Instructions for the task » Copy, in full, each line of the material that holds the word "script".

Stored data »
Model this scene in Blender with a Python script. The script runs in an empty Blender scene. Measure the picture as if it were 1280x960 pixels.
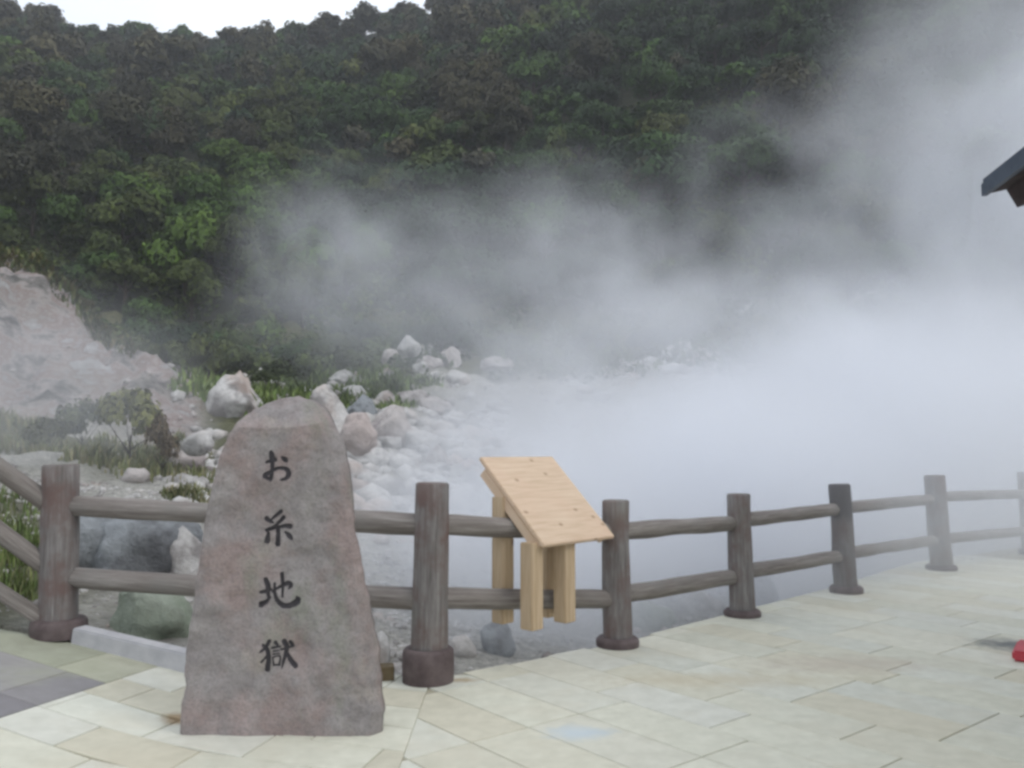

---

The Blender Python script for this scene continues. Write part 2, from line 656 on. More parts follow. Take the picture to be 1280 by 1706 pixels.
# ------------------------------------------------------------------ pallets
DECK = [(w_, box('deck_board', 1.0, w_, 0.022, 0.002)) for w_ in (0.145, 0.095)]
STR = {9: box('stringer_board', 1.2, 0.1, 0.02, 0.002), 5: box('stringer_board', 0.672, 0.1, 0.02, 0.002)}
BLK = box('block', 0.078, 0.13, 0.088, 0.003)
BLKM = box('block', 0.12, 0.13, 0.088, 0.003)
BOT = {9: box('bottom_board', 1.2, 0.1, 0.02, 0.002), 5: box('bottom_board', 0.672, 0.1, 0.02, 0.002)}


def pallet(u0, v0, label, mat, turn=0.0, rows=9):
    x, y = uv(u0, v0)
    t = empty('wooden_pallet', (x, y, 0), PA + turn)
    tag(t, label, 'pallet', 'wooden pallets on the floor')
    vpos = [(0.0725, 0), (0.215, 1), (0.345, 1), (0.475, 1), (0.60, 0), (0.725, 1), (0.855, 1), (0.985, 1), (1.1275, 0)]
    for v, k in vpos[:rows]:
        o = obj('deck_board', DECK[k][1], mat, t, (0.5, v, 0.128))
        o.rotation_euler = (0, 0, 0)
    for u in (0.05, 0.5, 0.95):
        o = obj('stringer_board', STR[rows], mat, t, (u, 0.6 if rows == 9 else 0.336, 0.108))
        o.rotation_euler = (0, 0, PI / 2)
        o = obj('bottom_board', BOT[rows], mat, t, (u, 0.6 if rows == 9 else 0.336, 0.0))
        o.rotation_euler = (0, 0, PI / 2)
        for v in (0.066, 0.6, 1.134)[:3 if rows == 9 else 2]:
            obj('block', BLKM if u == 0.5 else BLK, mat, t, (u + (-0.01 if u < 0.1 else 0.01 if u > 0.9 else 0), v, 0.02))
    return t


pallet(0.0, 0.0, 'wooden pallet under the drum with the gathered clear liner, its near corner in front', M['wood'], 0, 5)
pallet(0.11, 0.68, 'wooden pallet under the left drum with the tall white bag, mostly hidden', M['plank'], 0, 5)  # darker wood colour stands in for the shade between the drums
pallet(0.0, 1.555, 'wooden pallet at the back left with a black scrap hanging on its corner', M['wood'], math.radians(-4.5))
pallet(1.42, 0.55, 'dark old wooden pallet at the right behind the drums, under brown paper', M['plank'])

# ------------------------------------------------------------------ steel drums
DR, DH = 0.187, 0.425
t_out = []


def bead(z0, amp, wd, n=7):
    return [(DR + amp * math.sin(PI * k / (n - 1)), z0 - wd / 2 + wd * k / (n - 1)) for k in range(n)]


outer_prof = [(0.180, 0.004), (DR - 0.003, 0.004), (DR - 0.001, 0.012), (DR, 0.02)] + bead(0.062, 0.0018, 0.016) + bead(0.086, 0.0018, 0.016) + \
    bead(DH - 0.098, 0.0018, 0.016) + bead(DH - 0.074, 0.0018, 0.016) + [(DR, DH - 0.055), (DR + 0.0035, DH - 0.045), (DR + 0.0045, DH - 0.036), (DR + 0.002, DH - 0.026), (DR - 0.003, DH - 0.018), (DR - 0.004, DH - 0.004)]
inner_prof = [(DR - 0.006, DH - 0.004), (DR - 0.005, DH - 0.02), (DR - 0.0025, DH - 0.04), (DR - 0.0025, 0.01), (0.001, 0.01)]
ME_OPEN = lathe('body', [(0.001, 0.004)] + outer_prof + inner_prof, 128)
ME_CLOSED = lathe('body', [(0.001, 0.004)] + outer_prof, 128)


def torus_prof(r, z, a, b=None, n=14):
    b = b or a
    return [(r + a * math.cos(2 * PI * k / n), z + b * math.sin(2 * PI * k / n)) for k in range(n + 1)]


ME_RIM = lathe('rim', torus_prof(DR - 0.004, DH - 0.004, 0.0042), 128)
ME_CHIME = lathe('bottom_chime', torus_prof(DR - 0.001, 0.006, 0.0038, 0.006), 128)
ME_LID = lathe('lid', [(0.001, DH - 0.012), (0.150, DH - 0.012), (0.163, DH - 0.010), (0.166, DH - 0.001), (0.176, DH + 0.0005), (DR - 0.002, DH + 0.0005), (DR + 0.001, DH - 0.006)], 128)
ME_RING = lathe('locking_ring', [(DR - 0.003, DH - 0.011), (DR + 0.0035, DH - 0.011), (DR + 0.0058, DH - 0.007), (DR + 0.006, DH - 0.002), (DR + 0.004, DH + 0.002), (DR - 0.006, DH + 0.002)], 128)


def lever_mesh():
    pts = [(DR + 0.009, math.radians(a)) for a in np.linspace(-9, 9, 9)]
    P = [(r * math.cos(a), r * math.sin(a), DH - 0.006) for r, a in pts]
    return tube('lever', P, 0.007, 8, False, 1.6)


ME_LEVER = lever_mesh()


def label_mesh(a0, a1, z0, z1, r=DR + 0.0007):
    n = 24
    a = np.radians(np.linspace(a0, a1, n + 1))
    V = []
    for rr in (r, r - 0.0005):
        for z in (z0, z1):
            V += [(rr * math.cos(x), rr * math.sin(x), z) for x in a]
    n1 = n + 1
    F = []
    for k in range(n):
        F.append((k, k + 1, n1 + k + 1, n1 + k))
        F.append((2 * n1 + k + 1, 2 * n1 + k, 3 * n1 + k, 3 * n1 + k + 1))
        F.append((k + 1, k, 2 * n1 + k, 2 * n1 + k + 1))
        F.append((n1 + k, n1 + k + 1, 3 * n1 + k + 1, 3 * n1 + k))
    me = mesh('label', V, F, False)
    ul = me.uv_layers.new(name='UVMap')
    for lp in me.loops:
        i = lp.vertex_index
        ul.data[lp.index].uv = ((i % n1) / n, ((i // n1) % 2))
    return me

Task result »
Model this scene in Blender with a Python script. The script runs in an empty Blender scene. Measure the picture as if it were 1280x960 pixels.
The Blender Python script for this scene continues. Write part 2, from line 656 on. More parts follow. Take the picture to be 1280 by 1706 pixels.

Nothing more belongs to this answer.